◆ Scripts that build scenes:

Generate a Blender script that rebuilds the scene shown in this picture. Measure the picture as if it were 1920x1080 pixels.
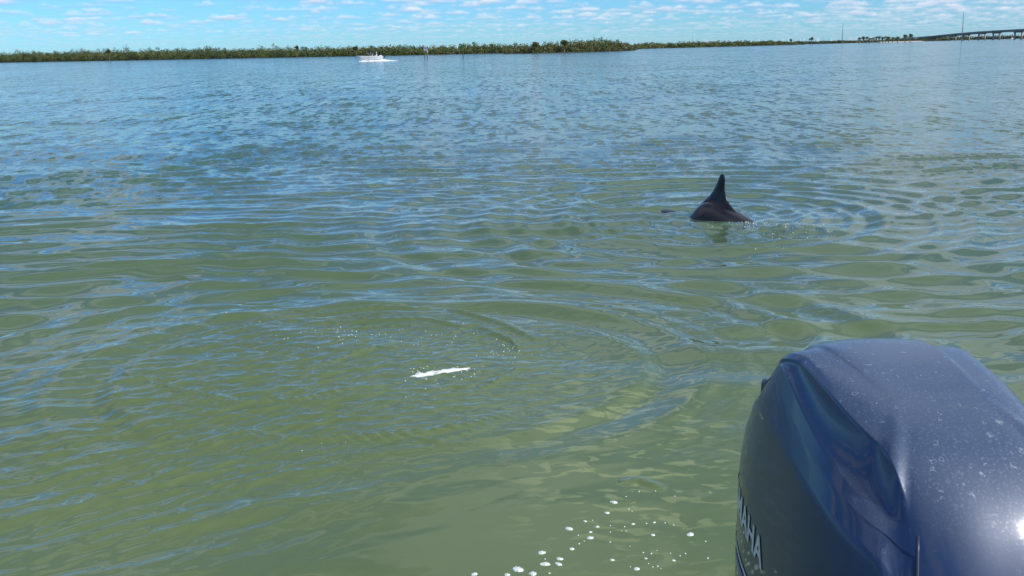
import bpy, bmesh, math, random
import numpy as np
from mathutils import Vector, Matrix, noise
for o in list(bpy.data.objects): bpy.data.objects.remove(o)
S = bpy.context.scene
COL = S.collection
rng = np.random.default_rng(7)
random.seed(7)

# ------------------------------------------------------------------ camera
FPX = 1800.0; HC = 1.8
PITCH = math.atan(448.3/FPX); ROLL = math.radians(1.25)
Fv = Vector((0, math.cos(PITCH), -math.sin(PITCH)))
u0 = Vector((0, math.sin(PITCH), math.cos(PITCH))); r0 = Vector((1, 0, 0))
Rv = math.cos(ROLL)*r0 - math.sin(ROLL)*u0
Uv = math.sin(ROLL)*r0 + math.cos(ROLL)*u0
cam_d = bpy.data.cameras.new('camera'); cam = bpy.data.objects.new('camera', cam_d); COL.objects.link(cam)
cam.matrix_world = Matrix(((Rv.x, Uv.x, -Fv.x, 0), (Rv.y, Uv.y, -Fv.y, 0), (Rv.z, Uv.z, -Fv.z, HC), (0, 0, 0, 1)))
cam_d.sensor_width = 36; cam_d.lens = 36*FPX/1920
cam_d.clip_start = 0.05; cam_d.clip_end = 60000
S.camera = cam
def ray(px, py): return Fv + Rv*((px-960)/FPX) - Uv*((py-540)/FPX)
def ground(px, py, z=0.0):                    # a point of the photograph on the water plane
    d = ray(px, py); t = (z-HC)/d.z
    return Vector((d.x*t, d.y*t, z))
def at_y(px, py, Y):
    d = ray(px, py); t = Y/d.y
    return Vector((d.x*t, Y, HC+d.z*t))

# ------------------------------------------------------------------ sky
SUN_EL = math.radians(44); SUN_AZ = math.radians(130)   # azimuth clockwise from +Y
W = bpy.data.worlds.new('World'); S.world = W; W.use_nodes = True
nt = W.node_tree; nt.nodes.clear()
def N(t, **k):
    n = nt.nodes.new(t)
    for a, b in k.items(): setattr(n, a, b)
    return n
def M(op, a, b=None, c=None):
    n = N('ShaderNodeMath', operation=op)
    for i, v in enumerate((a, b, c)):
        if v is None: continue
        if isinstance(v, (int, float)): n.inputs[i].default_value = v
        else: nt.links.new(v, n.inputs[i])
    return n.outputs[0]
def MIX(f, a, b):
    n = N('ShaderNodeMix', data_type='RGBA')
    for i, v in ((0, f), (6, a), (7, b)):
        if isinstance(v, (int, float)): n.inputs[i].default_value = v
        elif isinstance(v, tuple): n.inputs[i].default_value = (*v, 1)
        else: nt.links.new(v, n.inputs[i])
    return n.outputs[2]
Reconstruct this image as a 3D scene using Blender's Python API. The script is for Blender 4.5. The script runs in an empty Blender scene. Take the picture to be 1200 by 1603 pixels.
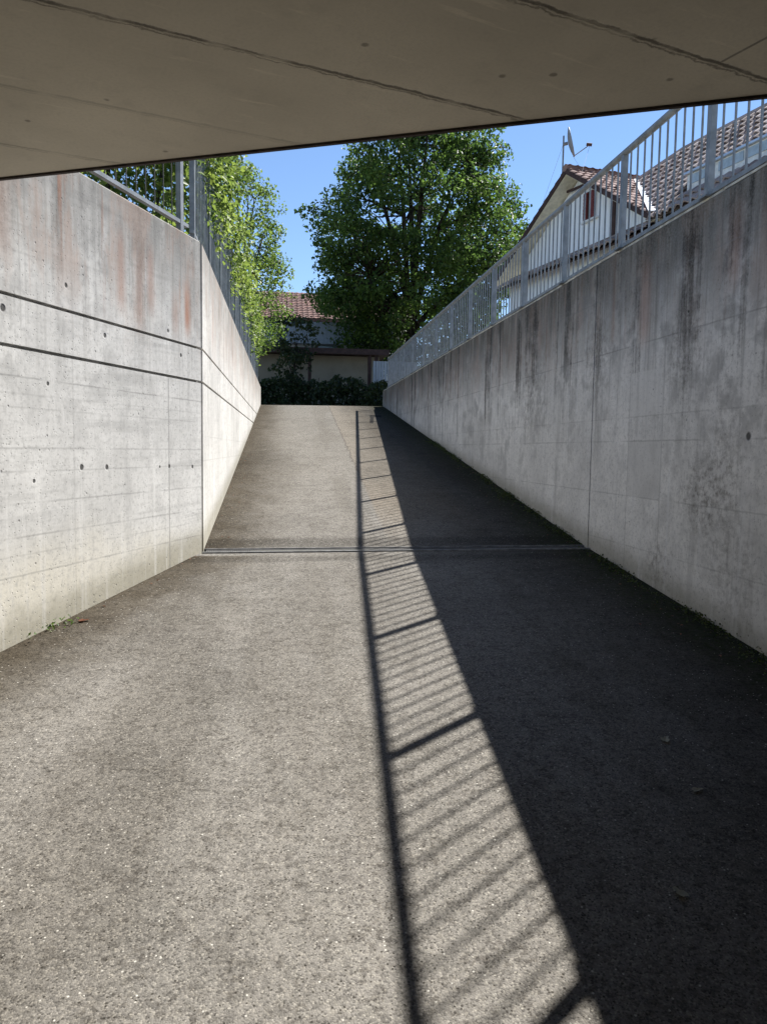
import bpy, bmesh, math, random
import numpy as np
from mathutils import Vector, Matrix
S = bpy.context.scene
R = math.radians
# ------------------------------------------------------------------ camera, sky, sun, exposure
cam = bpy.data.objects.new('camera', bpy.data.cameras.new('camera'))
S.collection.objects.link(cam); S.camera = cam
cam.data.sensor_fit = 'VERTICAL'; cam.data.sensor_height = 24.0
cam.data.lens = 24.0 * 1203.02 / 1603.0
cam.data.clip_start = 0.05; cam.data.clip_end = 2000
YAW, PITCH, ROLL = .1268, -.0808, .0138
fw = Vector((math.sin(YAW)*math.cos(PITCH), math.cos(YAW)*math.cos(PITCH), math.sin(PITCH)))
r_ = Vector((math.cos(YAW), -math.sin(YAW), 0)); u_ = r_.cross(fw)
r2 = r_*math.cos(ROLL) + u_*math.sin(ROLL); u2 = -r_*math.sin(ROLL) + u_*math.cos(ROLL)
cam.matrix_world = Matrix((r2, u2, -fw)).transposed().to_4x4()

AZ, EL = R(51.46), R(51.2)
w = bpy.data.worlds.new('World'); S.world = w; w.use_nodes = True
wn = w.node_tree.nodes; bg = wn['Background']
sky = wn.new('ShaderNodeTexSky'); sky.sky_type = 'NISHITA'; sky.sun_disc = False
sky.sun_elevation = EL; sky.sun_rotation = AZ; sky.air_density = 1.0; sky.dust_density = 0.; sky.ozone_density = 4.; sky.altitude = 1500
w.node_tree.links.new(sky.outputs[0], bg.inputs[0]); bg.inputs[1].default_value = .08
sun = bpy.data.objects.new('sun', bpy.data.lights.new('sun', 'SUN')); S.collection.objects.link(sun)
sun.data.energy = 5.0; sun.data.angle = R(.55); sun.data.color = (1, .972, .925)
sdir = Vector((math.sin(AZ)*math.cos(EL), math.cos(AZ)*math.cos(EL), math.sin(EL)))
sun.rotation_euler = sdir.to_track_quat('Z', 'Y').to_euler(); sun.location = (20, 15, 30)
S.view_settings.view_transform = 'Standard'; S.view_settings.look = 'None'
S.view_settings.exposure = 1.25; S.view_settings.gamma = 1
S.cycles.max_bounces = 8; S.cycles.diffuse_bounces = 5

# ------------------------------------------------------------------ helpers
class NT:
    """small node-graph writer"""
    def __init__(s, name, rough=.9, spec=.3):
        s.m = bpy.data.materials.new(name); s.m.use_nodes = True
        s.t = s.m.node_tree; s.b = s.t.nodes['Principled BSDF']
        s.b.inputs['Roughness'].default_value = rough
        s.b.inputs['Specular IOR Level'].default_value = spec
        s._p = None
    def n(s, t): return s.t.nodes.new(t)
    def put(s, sock, v):
        if hasattr(v, 'is_linked'): s.t.links.new(v, sock)
        elif v is not None: sock.default_value = v
    def pos(s):
        if s._p is None: s._p = s.n('ShaderNodeNewGeometry').outputs['Position']
        return s._p
    def xyz(s):
        q = s.n('ShaderNodeSeparateXYZ'); s.put(q.inputs[0], s.pos()); return q.outputs[0], q.outputs[1], q.outputs[2]
    def comb(s, x, y, z):
        q = s.n('ShaderNodeCombineXYZ'); s.put(q.inputs[0], x); s.put(q.inputs[1], y); s.put(q.inputs[2], z); return q.outputs[0]
    def ma(s, op, a, b=None, c=None, clamp=False):
        q = s.n('ShaderNodeMath'); q.operation = op; q.use_clamp = clamp
        s.put(q.inputs[0], a)
        if b is not None: s.put(q.inputs[1], b)
        if c is not None: s.put(q.inputs[2], c)
        return q.outputs[0]
    def add(s, a, b): return s.ma('ADD', a, b)
    def sub(s, a, b): return s.ma('SUBTRACT', a, b)
    def mul(s, a, b): return s.ma('MULTIPLY', a, b)
    def noise(s, vec, scale, detail=3, rough=.55):
        q = s.n('ShaderNodeTexNoise'); s.put(q.inputs['Vector'], vec)
        q.inputs['Scale'].default_value = scale; q.inputs['Detail'].default_value = detail
        q.inputs['Roughness'].default_value = rough; return q.outputs[0]
    def vor(s, vec, scale, out='Distance', feat='F1', rnd=1):
        q = s.n('ShaderNodeTexVoronoi'); q.feature = feat; s.put(q.inputs['Vector'], vec)
        q.inputs['Scale'].default_value = scale; q.inputs['Randomness'].default_value = rnd; return q.outputs[out]
    def step(s, v, a, b, lo=0., hi=1.):
        q = s.n('ShaderNodeMapRange'); q.interpolation_type = 'SMOOTHSTEP'
        s.put(q.inputs[0], v); 
        if a > b: a, b, lo, hi = b, a, hi, lo
        q.inputs[1].default_value = a; q.inputs[2].default_value = b
        q.inputs[3].default_value = lo; q.inputs[4].default_value = hi; return q.outputs[0]
    def mix(s, f, a, b, mode='MIX'):
        q = s.n('ShaderNodeMix'); q.data_type = 'RGBA'; q.blend_type = mode
        s.put(q.inputs[0], f)
        for i, v in ((6, a), (7, b)):
            if isinstance(v, (tuple, list)): v = tuple(v) + (1.,) * (4 - len(v))
            s.put(q.inputs[i], v)
        return q.outputs[2]
    def grey(s, v):
        return s.comb(v, v, v)
    def color(s, c):
        if isinstance(c, tuple): c = c + (1.,) * (4 - len(c))
        s.put(s.b.inputs['Base Color'], c)
    def bump(s, h, strength=.3, dist=.01):
        q = s.n('ShaderNodeBump'); q.inputs['Strength'].default_value = strength; q.inputs['Distance'].default_value = dist
        s.put(q.inputs['Height'], h); s.t.links.new(q.outputs[0], s.b.inputs['Normal'])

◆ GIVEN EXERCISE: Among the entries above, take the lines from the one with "Reconstruct this image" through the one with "S.cycles.max_bounces = 8;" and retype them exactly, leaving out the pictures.

◆ SOLUTION:
Reconstruct this image as a 3D scene using Blender's Python API. The script is for Blender 4.5. The script runs in an empty Blender scene. Take the picture to be 1200 by 1603 pixels.
import bpy, bmesh, math, random
import numpy as np
from mathutils import Vector, Matrix
S = bpy.context.scene
R = math.radians
# ------------------------------------------------------------------ camera, sky, sun, exposure
cam = bpy.data.objects.new('camera', bpy.data.cameras.new('camera'))
S.collection.objects.link(cam); S.camera = cam
cam.data.sensor_fit = 'VERTICAL'; cam.data.sensor_height = 24.0
cam.data.lens = 24.0 * 1203.02 / 1603.0
cam.data.clip_start = 0.05; cam.data.clip_end = 2000
YAW, PITCH, ROLL = .1268, -.0808, .0138
fw = Vector((math.sin(YAW)*math.cos(PITCH), math.cos(YAW)*math.cos(PITCH), math.sin(PITCH)))
r_ = Vector((math.cos(YAW), -math.sin(YAW), 0)); u_ = r_.cross(fw)
r2 = r_*math.cos(ROLL) + u_*math.sin(ROLL); u2 = -r_*math.sin(ROLL) + u_*math.cos(ROLL)
cam.matrix_world = Matrix((r2, u2, -fw)).transposed().to_4x4()

AZ, EL = R(51.46), R(51.2)
w = bpy.data.worlds.new('World'); S.world = w; w.use_nodes = True
wn = w.node_tree.nodes; bg = wn['Background']
sky = wn.new('ShaderNodeTexSky'); sky.sky_type = 'NISHITA'; sky.sun_disc = False
sky.sun_elevation = EL; sky.sun_rotation = AZ; sky.air_density = 1.0; sky.dust_density = 0.; sky.ozone_density = 4.; sky.altitude = 1500
w.node_tree.links.new(sky.outputs[0], bg.inputs[0]); bg.inputs[1].default_value = .08
sun = bpy.data.objects.new('sun', bpy.data.lights.new('sun', 'SUN')); S.collection.objects.link(sun)
sun.data.energy = 5.0; sun.data.angle = R(.55); sun.data.color = (1, .972, .925)
sdir = Vector((math.sin(AZ)*math.cos(EL), math.cos(AZ)*math.cos(EL), math.sin(EL)))
sun.rotation_euler = sdir.to_track_quat('Z', 'Y').to_euler(); sun.location = (20, 15, 30)
S.view_settings.view_transform = 'Standard'; S.view_settings.look = 'None'
S.view_settings.exposure = 1.25; S.view_settings.gamma = 1
S.cycles.max_bounces = 8; S.cycles.diffuse_bounces = 5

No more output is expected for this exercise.